第二次大戦に従軍したおそらく世界初の女性戦場カメラマンであり、「シビルウォー」の主人公リーのインスパイア元ともいわれる、元々モデルで後に写真家となったリー・ミラーをケイト・ウィンスレットが演じる。
これはねぇ…素晴らしい映画でしたけど、食らいますから覚悟が必要です。劇中でリーは「ある日気付いたら戦争になってた。でも何故だか分からないが行かなくちゃいけない気がする」的なことを言ってヨーロッパに向かう。かなり無理して向かう。戦場は女性を閉めだしているから。

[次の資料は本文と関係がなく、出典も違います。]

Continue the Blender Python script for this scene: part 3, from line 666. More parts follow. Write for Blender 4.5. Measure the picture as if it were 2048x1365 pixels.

そしてそこでリーが体験するのはまさに「地獄の黙示録」もかくや、という地獄巡り。ただ、最後に目撃するのはカーツ大佐ではなく強制収容所でありそこへ向かう列車に満載された死体でありヒトラーのバスタブである。そして彼女は常に女性の視点を忘れない。
そこから導かれる本作のテーマ。
目撃すること。報道すること。目撃し続けること。報道し続けること。伝えること。伝え続けること。被写体に想いを馳せること。被写体への想いを忘れないこと。
アウシュビッツ、ダッハウ。ガザ、ウクライナ、南京。
文化大革命、ポル・ポト、光州。全部繋がってんじゃん。
リーがこれほど明らかに伝えてくれてるのに、何故我々は同じ過ちを繰り返すのか?何故我々は学べないのか?
トランプとヒトラーがいかほど違うというのか?
本作が投げかける問いは重く、辛い。しかし我々は向き合う義務があるのだと思う、同時代人として。
やっとの二回目で追加。
リーが何故自身で戦地に行かなくてはならないと思ったのか、について。
戦前から開戦後にはより強くなった男性優位の理屈。つまり、力による勝利に基づく正義。そしてそれに引きずられざるを得ない弱い存在(女性や子供)に対する違和感がそこにはあったのではないか。
そして彼女はもっと絶対的な正義を求めていたのではないか、と思った。
力による正義というロジックが今まさにガザを殲滅しようとしているからこそリーの物語が必要なのだと思った…
取材ソースが報道に載る迄、一段階在るのが怖いですね。今ではフェイクニュースだと言い立てるだけで、一部は信じてしまいますからね。保存の重要性もちょっと描かれてましたね。